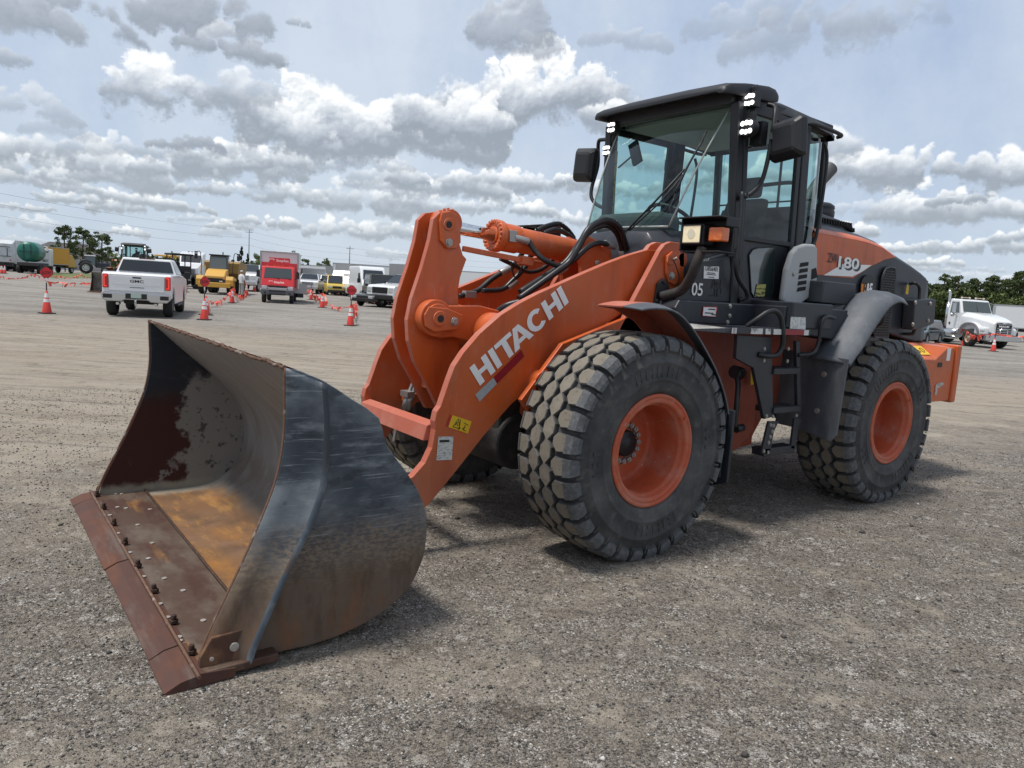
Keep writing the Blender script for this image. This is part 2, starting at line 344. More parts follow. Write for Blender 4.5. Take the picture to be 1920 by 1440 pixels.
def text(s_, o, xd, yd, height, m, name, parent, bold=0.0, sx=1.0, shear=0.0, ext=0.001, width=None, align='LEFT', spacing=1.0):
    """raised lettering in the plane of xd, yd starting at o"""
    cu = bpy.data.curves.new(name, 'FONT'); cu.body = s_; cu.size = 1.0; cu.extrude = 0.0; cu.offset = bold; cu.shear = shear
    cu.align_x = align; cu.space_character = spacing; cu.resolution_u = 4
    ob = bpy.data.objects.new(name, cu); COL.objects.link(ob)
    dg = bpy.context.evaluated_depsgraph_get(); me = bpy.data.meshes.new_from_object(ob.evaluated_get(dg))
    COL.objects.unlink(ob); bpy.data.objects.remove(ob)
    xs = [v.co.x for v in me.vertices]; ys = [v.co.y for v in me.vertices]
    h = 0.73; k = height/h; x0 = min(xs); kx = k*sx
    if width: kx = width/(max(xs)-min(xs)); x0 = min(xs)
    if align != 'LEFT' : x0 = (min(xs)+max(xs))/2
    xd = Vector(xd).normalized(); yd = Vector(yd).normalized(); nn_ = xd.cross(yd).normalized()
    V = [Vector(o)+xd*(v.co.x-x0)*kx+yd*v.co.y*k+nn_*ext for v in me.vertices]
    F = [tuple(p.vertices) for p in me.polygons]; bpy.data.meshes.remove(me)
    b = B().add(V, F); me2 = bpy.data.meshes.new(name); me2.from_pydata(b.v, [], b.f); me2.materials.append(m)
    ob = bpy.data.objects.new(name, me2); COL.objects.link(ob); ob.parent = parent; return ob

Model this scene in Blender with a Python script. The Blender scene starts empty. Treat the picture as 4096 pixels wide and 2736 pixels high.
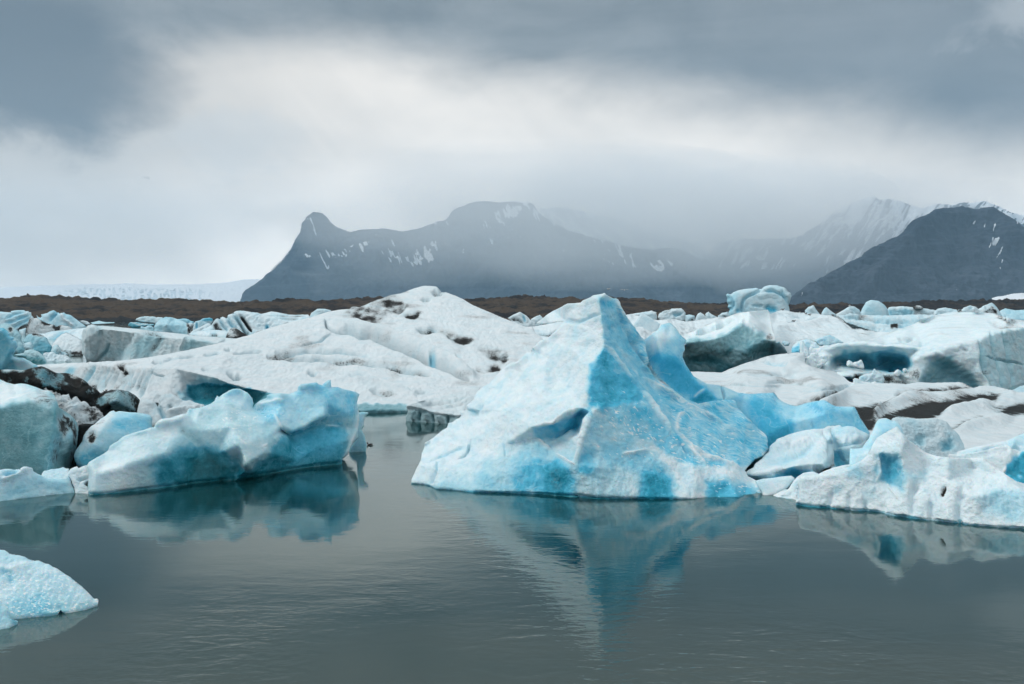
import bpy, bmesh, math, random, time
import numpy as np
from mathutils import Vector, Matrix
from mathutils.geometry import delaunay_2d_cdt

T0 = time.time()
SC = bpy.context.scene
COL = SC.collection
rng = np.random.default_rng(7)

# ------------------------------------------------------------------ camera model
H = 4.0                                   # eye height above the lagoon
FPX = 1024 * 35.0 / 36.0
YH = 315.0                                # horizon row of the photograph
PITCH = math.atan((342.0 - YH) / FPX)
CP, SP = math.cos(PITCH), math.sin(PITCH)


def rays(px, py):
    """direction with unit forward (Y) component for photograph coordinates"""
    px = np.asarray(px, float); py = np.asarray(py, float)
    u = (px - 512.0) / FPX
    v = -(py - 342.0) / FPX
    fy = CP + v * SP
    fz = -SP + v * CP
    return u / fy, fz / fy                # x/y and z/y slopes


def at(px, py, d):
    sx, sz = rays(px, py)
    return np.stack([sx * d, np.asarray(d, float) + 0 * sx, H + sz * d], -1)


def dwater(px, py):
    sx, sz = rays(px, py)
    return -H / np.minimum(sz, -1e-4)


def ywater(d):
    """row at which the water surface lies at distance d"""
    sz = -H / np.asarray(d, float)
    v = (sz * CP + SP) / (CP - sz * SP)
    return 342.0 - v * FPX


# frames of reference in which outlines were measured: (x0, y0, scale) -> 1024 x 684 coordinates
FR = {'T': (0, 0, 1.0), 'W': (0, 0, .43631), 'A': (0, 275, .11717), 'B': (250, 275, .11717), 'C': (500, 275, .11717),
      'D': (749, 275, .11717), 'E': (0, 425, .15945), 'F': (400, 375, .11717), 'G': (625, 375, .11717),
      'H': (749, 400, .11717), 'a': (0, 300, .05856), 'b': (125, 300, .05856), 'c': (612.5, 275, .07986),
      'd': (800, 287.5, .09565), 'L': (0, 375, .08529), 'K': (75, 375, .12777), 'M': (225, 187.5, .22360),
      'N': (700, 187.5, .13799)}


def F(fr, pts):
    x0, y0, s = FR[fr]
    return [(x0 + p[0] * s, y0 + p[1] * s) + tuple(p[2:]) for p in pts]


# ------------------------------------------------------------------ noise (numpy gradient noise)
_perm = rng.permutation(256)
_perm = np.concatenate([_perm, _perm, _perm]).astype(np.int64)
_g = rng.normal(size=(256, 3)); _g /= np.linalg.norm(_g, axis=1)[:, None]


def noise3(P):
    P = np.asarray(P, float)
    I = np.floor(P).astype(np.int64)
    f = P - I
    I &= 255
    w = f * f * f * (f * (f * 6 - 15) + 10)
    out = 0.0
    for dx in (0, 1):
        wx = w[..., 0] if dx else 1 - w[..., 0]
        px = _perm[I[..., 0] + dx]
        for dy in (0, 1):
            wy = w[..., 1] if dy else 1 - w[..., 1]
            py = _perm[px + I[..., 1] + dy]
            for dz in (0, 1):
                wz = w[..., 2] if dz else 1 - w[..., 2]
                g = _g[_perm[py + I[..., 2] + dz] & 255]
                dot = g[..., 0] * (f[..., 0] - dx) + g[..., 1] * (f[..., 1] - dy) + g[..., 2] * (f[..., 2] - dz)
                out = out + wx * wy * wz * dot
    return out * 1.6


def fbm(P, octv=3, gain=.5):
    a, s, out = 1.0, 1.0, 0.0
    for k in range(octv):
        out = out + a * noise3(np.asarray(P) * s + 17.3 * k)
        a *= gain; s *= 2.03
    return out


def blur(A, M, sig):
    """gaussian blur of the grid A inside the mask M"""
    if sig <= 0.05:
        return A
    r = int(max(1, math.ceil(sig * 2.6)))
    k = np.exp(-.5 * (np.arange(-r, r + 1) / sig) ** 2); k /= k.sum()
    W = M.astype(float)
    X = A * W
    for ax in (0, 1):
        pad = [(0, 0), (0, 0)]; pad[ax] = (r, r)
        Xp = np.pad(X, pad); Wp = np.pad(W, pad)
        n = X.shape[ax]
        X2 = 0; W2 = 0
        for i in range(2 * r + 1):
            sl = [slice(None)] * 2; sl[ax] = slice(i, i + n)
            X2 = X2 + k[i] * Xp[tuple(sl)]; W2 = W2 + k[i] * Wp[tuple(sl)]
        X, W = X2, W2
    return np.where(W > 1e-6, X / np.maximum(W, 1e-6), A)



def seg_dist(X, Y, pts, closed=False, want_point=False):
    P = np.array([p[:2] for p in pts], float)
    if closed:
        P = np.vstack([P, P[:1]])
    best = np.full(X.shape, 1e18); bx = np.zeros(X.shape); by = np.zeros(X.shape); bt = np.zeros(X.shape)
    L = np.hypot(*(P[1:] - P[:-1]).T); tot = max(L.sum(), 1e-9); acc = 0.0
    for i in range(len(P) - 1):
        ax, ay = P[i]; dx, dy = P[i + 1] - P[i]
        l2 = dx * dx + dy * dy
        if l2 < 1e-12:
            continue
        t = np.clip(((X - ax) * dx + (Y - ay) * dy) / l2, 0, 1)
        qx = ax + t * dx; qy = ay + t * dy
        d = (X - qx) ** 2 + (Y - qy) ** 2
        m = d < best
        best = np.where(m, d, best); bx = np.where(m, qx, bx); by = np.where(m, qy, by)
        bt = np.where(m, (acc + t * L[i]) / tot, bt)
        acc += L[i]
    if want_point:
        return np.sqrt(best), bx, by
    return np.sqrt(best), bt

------

» REQUIREMENTS:
Copy the listing above exactly, but only from the line with "Model this scene" through the line with "from mathutils.geometry import", including those two lines and excluding any picture.

» OUTPUT OF THE EXERCISE:
Model this scene in Blender with a Python script. The Blender scene starts empty. Treat the picture as 4096 pixels wide and 2736 pixels high.
import bpy, bmesh, math, random, time
import numpy as np
from mathutils import Vector, Matrix
from mathutils.geometry import delaunay_2d_cdt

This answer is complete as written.